Biegacz ekstremalny Tomasz Sobania konsekwentnie realizuje swój cel – przebiegnięcie 60 maratonów w ciągu 60 dni. 8 października dotarł do Paryża, pokonując do tej pory 1470 km.
Stolica Francji to 35. przystanek na trasie sportowca – przed nim jeszcze ponad 1000 km do osiągnięcia mety – stadionu Camp Nou w Barcelonie.

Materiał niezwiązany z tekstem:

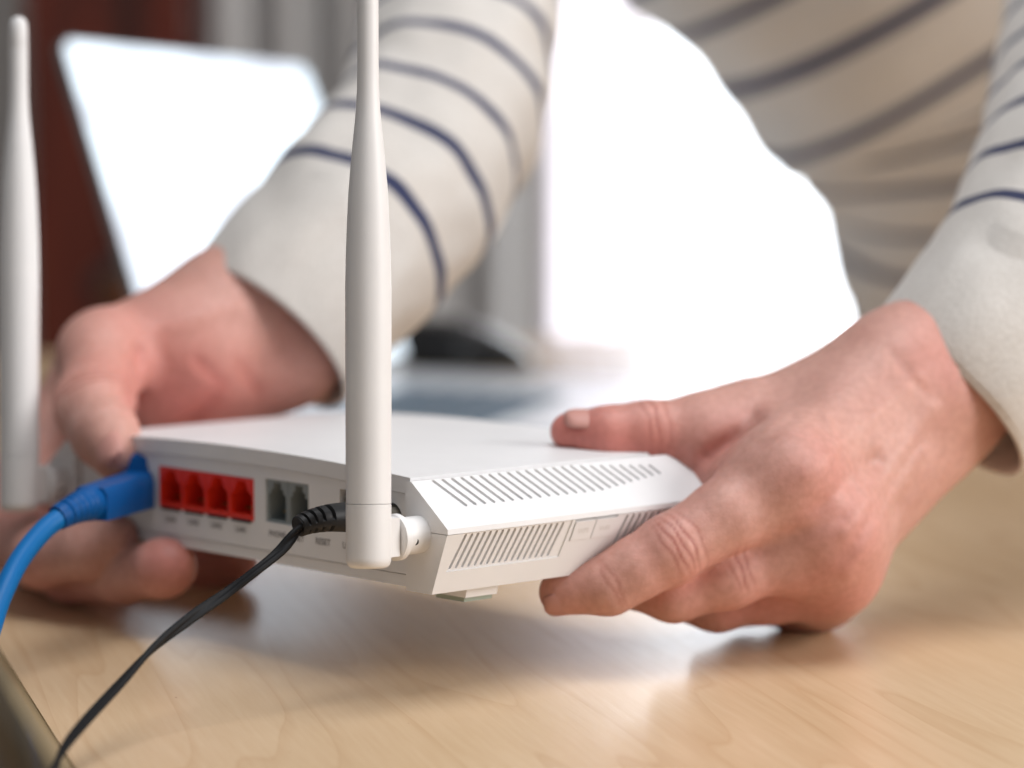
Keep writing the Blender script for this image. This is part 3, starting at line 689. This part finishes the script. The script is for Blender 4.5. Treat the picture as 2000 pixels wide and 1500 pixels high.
def hand(name, spec, vox, parent):
    """spec: palm (cones), fingers (chains of (point, r)), bulges, grooves, dents"""
    pts = [np.array(p) for a, b, ra, rb in spec['palm'] for p in (a, b)]+[np.array(p) for ch in spec['fingers'] for p, r in ch]
    pts = np.array(pts); lo = pts.min(0)-.026; hi = pts.max(0)+.026
    n = np.ceil((hi-lo)/vox).astype(int)+1
    gx, gy, gz = [lo[i]+vox*np.arange(n[i]) for i in range(3)]
    P = np.stack(np.meshgrid(gx, gy, gz, indexing='ij'), -1).astype(np.float32)
    palm = None
    for a, b, ra, rb in spec['palm']:
        d = cone(P, a, b, ra, rb); palm = d if palm is None else smin(palm, d, spec.get('kp', .012))
    out = palm; fd = []
    for fi, ch in enumerate(spec['fingers']):
        d = None
        for (a, ra), (b, rb) in zip(ch, ch[1:]):
            q = cone(P, a, b, ra, rb); d = q if d is None else smin(d, q, .0035)
        fd.append(d)
    kf = spec.get('kf', .009)
    out = None
    for d, k in zip(fd, spec.get('ks', [kf]*len(fd))):
        q = smin(palm, d, k); out = q if out is None else smin(out, q, .0012)
    for c, r, k in spec.get('bulges', []):
        out = smin(out, (np.linalg.norm(P-np.array(c), axis=-1)-r), k)
    if spec.get('lines'):   # tendons, veins and folds that run over the surface
        q = P-np.array(CAM, np.float32); zz = q@np.array(FWD, np.float32); PX = 1000+FPX*(q@np.array(RT, np.float32))/zz; PY = 750-FPX*(q@np.array(UP, np.float32))/zz
        pos_ = np.zeros_like(out); neg_ = np.zeros_like(out)
        for xa, ya, xb, yb, wd, dep, zm in spec['lines']:
            t = np.clip(((PX-xa)*(xb-xa)+(PY-ya)*(yb-ya))/((xb-xa)**2+(yb-ya)**2), 0, 1)
            g_ = abs(dep)*np.clip((zm-zz)/.006, 0, 1)*np.exp(-((PX-xa-t*(xb-xa))**2+(PY-ya-t*(yb-ya))**2)/wd**2)
            if dep > 0: pos_ = np.maximum(pos_, g_)
            else: neg_ = np.maximum(neg_, g_)
        out = out+pos_-neg_
    for c, r, dep in spec.get('dents', []):
        out = out+dep*np.exp(-(np.linalg.norm(P-np.array(c, np.float32), axis=-1)/r)**2)
    for a, b, r, dep in spec.get('valleys', []):
        out = out+dep*np.exp(-((cone(P, a, b, 0, 0))/r)**2)
    # knuckle creases: (centre, direction of the finger, outward dir, radius, [(offset, depth)])
    for c, dr, ow, rad, offs in spec.get('creases', []):
        q = P-np.array(c); dr = np.array(dr)/np.linalg.norm(dr); ow = np.array(ow)/np.linalg.norm(ow); sd_ = np.cross(dr, ow)
        s_ = q@dr; l_ = q@sd_; o_ = q@ow
        m = .27*np.exp(-((l_/rad)**4))*np.clip((o_+.002)/.004, 0, 1)*np.exp(-(s_/(rad*1.6))**6)
        for k, (o, dep, bend) in enumerate(offs):
            ss = s_-o-bend*(l_/rad)**2*rad*.5-.00035*np.sin(l_*600+k*2)
            out = out+m*dep*np.exp(-(ss/.00095)**2)
    V, Fq = surface_nets(out, lo, vox)
    me = bpy.data.meshes.new(name); me.vertices.add(len(V)); me.vertices.foreach_set('co', V.astype(np.float32).ravel())
    me.loops.add(4*len(Fq)); me.loops.foreach_set('vertex_index', Fq.astype(np.int32).ravel())
    me.polygons.add(len(Fq)); me.polygons.foreach_set('loop_start', np.arange(0, 4*len(Fq), 4, dtype=np.int32))
    me.update(calc_edges=True); me.validate()
    # smooth the voxel steps a little
    # attributes: flush (redness) and crease
    fl = np.zeros(len(V)); 
    for c, r, s in spec.get('flush', []): fl += s*np.exp(-(np.linalg.norm(V-np.array(c), axis=-1)/r)**2)
    cz = np.zeros(len(V))
    q = V-np.array(CAM); zz = q@np.array(FWD); PX = 1000+FPX*(q@np.array(RT))/zz; PY = 750-FPX*(q@np.array(UP))/zz
    rl = np.zeros(len(V))
    for xa, ya, xb, yb, wd, amt, zm in spec.get('redlines', []):
        t = np.clip(((PX-xa)*(xb-xa)+(PY-ya)*(yb-ya))/((xb-xa)**2+(yb-ya)**2), 0, 1)
        rl = np.maximum(rl, .38*amt*np.clip((zm-zz)/.01, 0, 1)*np.exp(-((PX-xa-t*(xb-xa))**2+(PY-ya-t*(yb-ya))**2)/(1.25*wd)**2))
    fl += rl
    for c, dr, ow, rad, offs in spec.get('creases', []):
        q = V-np.array(c); dr = np.array(dr)/np.linalg.norm(dr); ow = np.array(ow)/np.linalg.norm(ow); sd_ = np.cross(dr, ow)
        s_ = q@dr; l_ = q@sd_; o_ = q@ow; m = np.exp(-((l_/rad)**4))*np.clip((o_+.001)/.003, 0, 1)
        for k, (o, dep, bend) in enumerate(offs):
            ss = s_-o-bend*(l_/rad)**2*rad*.5-.00035*np.sin(l_*600+k*2)
            cz = np.maximum(cz, m*min(1, dep/.0009)*.80*np.exp(-(ss/.00055)**2))
    a = me.attributes.new('flush', 'FLOAT', 'POINT'); a.data.foreach_set('value', np.clip(fl, 0, 1).astype(np.float32))
    a = me.attributes.new('crease', 'FLOAT', 'POINT'); a.data.foreach_set('value', np.clip(cz, 0, 1).astype(np.float32))
    o = link(name, me, M['skin'], parent)
    md = o.modifiers.new('s', 'SMOOTH'); md.factor = .5; md.iterations = 3
    return o
T = lambda px, py, z: tuple(W(px, py, z))
person = empty('person', (0.9, 1.75, -.75)); tag(person, 'person in a cream sweater with navy stripes bending over the desk, gripping the router', 'person')
PI_ = Vector((0.9, 1.75, -.75))
def at_person(o): o.parent = person; o.matrix_parent_inverse = Matrix.Translation(-PI_); return o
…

36. dzień biegu z Gliwic do Barcelony miał być chwilą przerwy i oddechu od ekstremalnie długiej trasy. Tomasz Sobania nie odpuszcza jednak żadnej okazji do pokonania kolejnych kilometrów – dzięki uprzejmości organizatorów paryskiego biegu Les 20 Kilomètres de Paris, dostał się na listę uczestników po zamknięciu zapisów i przebiegł wraz z tysiącami paryżan dystans 20 km.
W walce z uzależnieniami
10 października biegacz wrócił na trasę i wytrwale przebiega kolejne zaplanowane odcinki – następnym dużym miastem, do którego zmierza, jest francuski Lyon. Skrzydeł dodaje mu cel, który przyświeca całej akcji – biegnąc, chce zebrać jak najwięcej pieniędzy na rzecz Fundacji Arka Noego z Gliwic, która pomaga młodzieży walczącej z uzależnieniami.